Instructions to follow: Skip all pictures, then print the remaining material exactly.

Information shown:
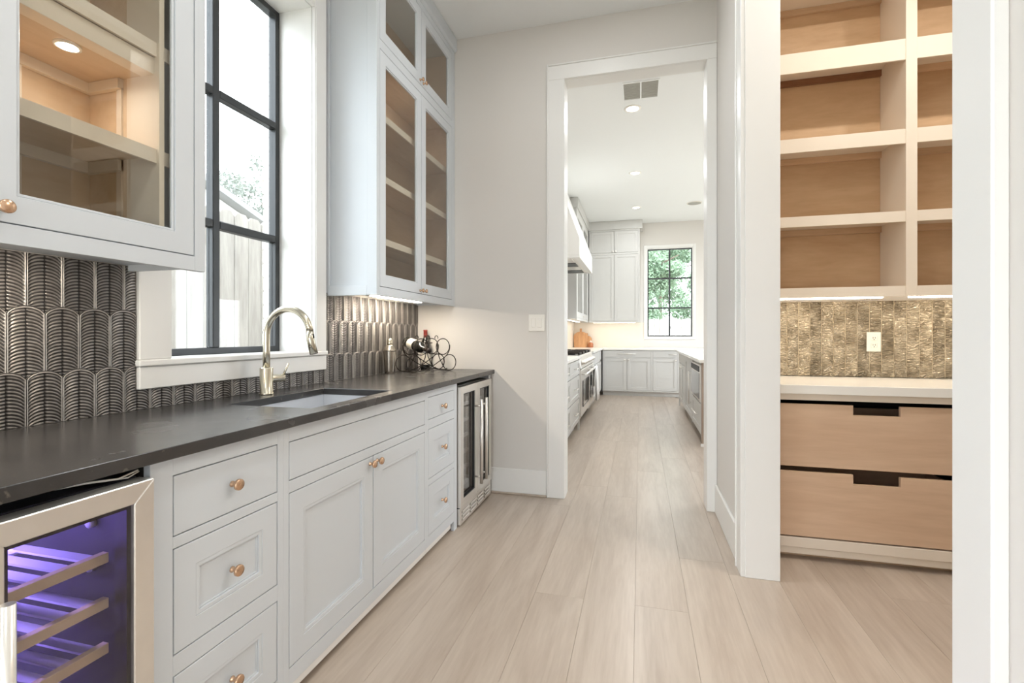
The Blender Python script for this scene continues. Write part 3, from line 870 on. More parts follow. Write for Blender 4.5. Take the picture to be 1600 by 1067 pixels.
# left one
ly0, ly1 = 0.640, 1.281
ul = thing('wall_cabinet', (-1.55, .96, uz0), 'grey wall cabinet with lit plywood interior over the wine cooler', 'cabinet', 'grey glass door wall cabinets')
upper_shell(ul, ly0, ly1, uz0 - .012, uz1, True)
lz = uz0 - .012
for n, a0, a1, c0, c1 in (('stile', ly0, .716, lz, uz1), ('stile', 1.242, ly1, lz, uz1), ('rail', .716, 1.242, lz, 1.442),
                          ('rail', .716, 1.242, 2.770, 2.822), ('rail', .716, 1.242, 3.328, uz1)):
    MB(FU).box(a0, a1, c0, c1, -.02, 0).build(n, M['cab'], ul, 0.0008)
d = glass_door(FU, 'door', .716, 1.242, 1.442, 2.770, M['cab'], ul, 0.064); knob(FU, .752, 1.476, d, 'brass', .0155)
glass_door(FU, 'door', .716, 1.242, 2.822, 3.328, M['cab'], ul, 0.064)
ys = 1.142     # plywood inner side
box('inner_side', M['plywood'], XL + .014, -1.535, ys, ys + .012, lz + .05, 2.77, ul)
box('inner_stile', M['cream'], -1.535, XU - .021, ys - .002, ys + .014, lz + .05, 2.77, ul)
box('inner_strip', M['cream'], -1.572, -1.552, ys - .006, ys, lz + .05, 1.955, ul)
for z in (1.752, 2.074):
    sh = box('shelf', M['plywood'], XL + .014, XU - .040, ly0 + .018, ys, z - .020, z, ul)
    box('shelf_edge', M['cream'], XU - .040, XU - .031, ly0 + .018, ys + .06, z - .042, z, sh)
for z0_, z1_ in ((1.950, 1.982), (1.733, 1.7315), (1.733, 1.770)):
    pass
for zt, zb_ in ((1.981, 1.950), (1.7315, 1.697), (1.512, 1.486)):
    c = box('cleat', M['cream'], XL + .014, XL + .030, ly0 + .018, ys, zb_, zt, ul)
    c = box('cleat', M['cream'], XL + .030, -1.552, ys - .016, ys, zb_, zt, ul)
box('false_top', M['plywood'], XL + .014, -1.4755, ly0 + .018, ys, 1.982, 1.992, ul)
box('false_top_rail', M['cream'], -1.475, XU - .041, ly0 + .018, ys, 1.980, 2.031, ul, 0.001)
box('back_strip', M['cream'], XL + .014, XL + .022, .938, .962, lz + .05, 1.95, ul)
pk = MB().lathe([(0, 0), (.022, 0), (.022, .002), (0, .002)], (-1.512, .965, 1.9795)).build('puck_light', M['puck'], ul)
MB().lathe([(.0225, .0), (.030, 0), (.030, .006), (.0225, .006)], (-1.512, .965, 1.9755), loop=True).build('puck_ring', M['plate'], pk)
m = MB(); m.prism([(x, ly0, z) for x, _, z in A], [(x, ly1 + .02, z) for x, _, z in A]); m.build('crown', M['cab'], ul, 0.001)

# under-cabinet bars
def bar(y0, y1, z, x0, x1, label):
    t = thing('undercabinet_light', ((x0 + x1) / 2, (y0 + y1) / 2, z), label, 'light', 'slim light bars below the wall cabinets')
    box('housing', M['plate'], x0, x1, y0, y1, z - .012, z, t, 0.002)
    box('diffuser', M['warm_bar'], x0 + .006, x1 - .006, y0 + .01, y1 - .01, z - .016, z - .012, t)
bar(2.60, 3.25, 1.4395, -1.590, -1.535, 'slim light bar below the cabinet right of the window')
bar(.66, .975, 1.4275, -1.505, -1.450, 'slim light bar below the lit plywood cabinet over the wine cooler')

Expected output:
The Blender Python script for this scene continues. Write part 3, from line 870 on. More parts follow. Write for Blender 4.5. Take the picture to be 1600 by 1067 pixels.
# left one
ly0, ly1 = 0.640, 1.281
ul = thing('wall_cabinet', (-1.55, .96, uz0), 'grey wall cabinet with lit plywood interior over the wine cooler', 'cabinet', 'grey glass door wall cabinets')
upper_shell(ul, ly0, ly1, uz0 - .012, uz1, True)
lz = uz0 - .012
for n, a0, a1, c0, c1 in (('stile', ly0, .716, lz, uz1), ('stile', 1.242, ly1, lz, uz1), ('rail', .716, 1.242, lz, 1.442),
                          ('rail', .716, 1.242, 2.770, 2.822), ('rail', .716, 1.242, 3.328, uz1)):
    MB(FU).box(a0, a1, c0, c1, -.02, 0).build(n, M['cab'], ul, 0.0008)
d = glass_door(FU, 'door', .716, 1.242, 1.442, 2.770, M['cab'], ul, 0.064); knob(FU, .752, 1.476, d, 'brass', .0155)
glass_door(FU, 'door', .716, 1.242, 2.822, 3.328, M['cab'], ul, 0.064)
ys = 1.142     # plywood inner side
box('inner_side', M['plywood'], XL + .014, -1.535, ys, ys + .012, lz + .05, 2.77, ul)
box('inner_stile', M['cream'], -1.535, XU - .021, ys - .002, ys + .014, lz + .05, 2.77, ul)
box('inner_strip', M['cream'], -1.572, -1.552, ys - .006, ys, lz + .05, 1.955, ul)
for z in (1.752, 2.074):
    sh = box('shelf', M['plywood'], XL + .014, XU - .040, ly0 + .018, ys, z - .020, z, ul)
    box('shelf_edge', M['cream'], XU - .040, XU - .031, ly0 + .018, ys + .06, z - .042, z, sh)
for z0_, z1_ in ((1.950, 1.982), (1.733, 1.7315), (1.733, 1.770)):
    pass
for zt, zb_ in ((1.981, 1.950), (1.7315, 1.697), (1.512, 1.486)):
    c = box('cleat', M['cream'], XL + .014, XL + .030, ly0 + .018, ys, zb_, zt, ul)
    c = box('cleat', M['cream'], XL + .030, -1.552, ys - .016, ys, zb_, zt, ul)
box('false_top', M['plywood'], XL + .014, -1.4755, ly0 + .018, ys, 1.982, 1.992, ul)
box('false_top_rail', M['cream'], -1.475, XU - .041, ly0 + .018, ys, 1.980, 2.031, ul, 0.001)
box('back_strip', M['cream'], XL + .014, XL + .022, .938, .962, lz + .05, 1.95, ul)
pk = MB().lathe([(0, 0), (.022, 0), (.022, .002), (0, .002)], (-1.512, .965, 1.9795)).build('puck_light', M['puck'], ul)
MB().lathe([(.0225, .0), (.030, 0), (.030, .006), (.0225, .006)], (-1.512, .965, 1.9755), loop=True).build('puck_ring', M['plate'], pk)
m = MB(); m.prism([(x, ly0, z) for x, _, z in A], [(x, ly1 + .02, z) for x, _, z in A]); m.build('crown', M['cab'], ul, 0.001)

# under-cabinet bars
def bar(y0, y1, z, x0, x1, label):
    t = thing('undercabinet_light', ((x0 + x1) / 2, (y0 + y1) / 2, z), label, 'light', 'slim light bars below the wall cabinets')
    box('housing', M['plate'], x0, x1, y0, y1, z - .012, z, t, 0.002)
    box('diffuser', M['warm_bar'], x0 + .006, x1 - .006, y0 + .01, y1 - .01, z - .016, z - .012, t)
bar(2.60, 3.25, 1.4395, -1.590, -1.535, 'slim light bar below the cabinet right of the window')
bar(.66, .975, 1.4275, -1.505, -1.450, 'slim light bar below the lit plywood cabinet over the wine cooler')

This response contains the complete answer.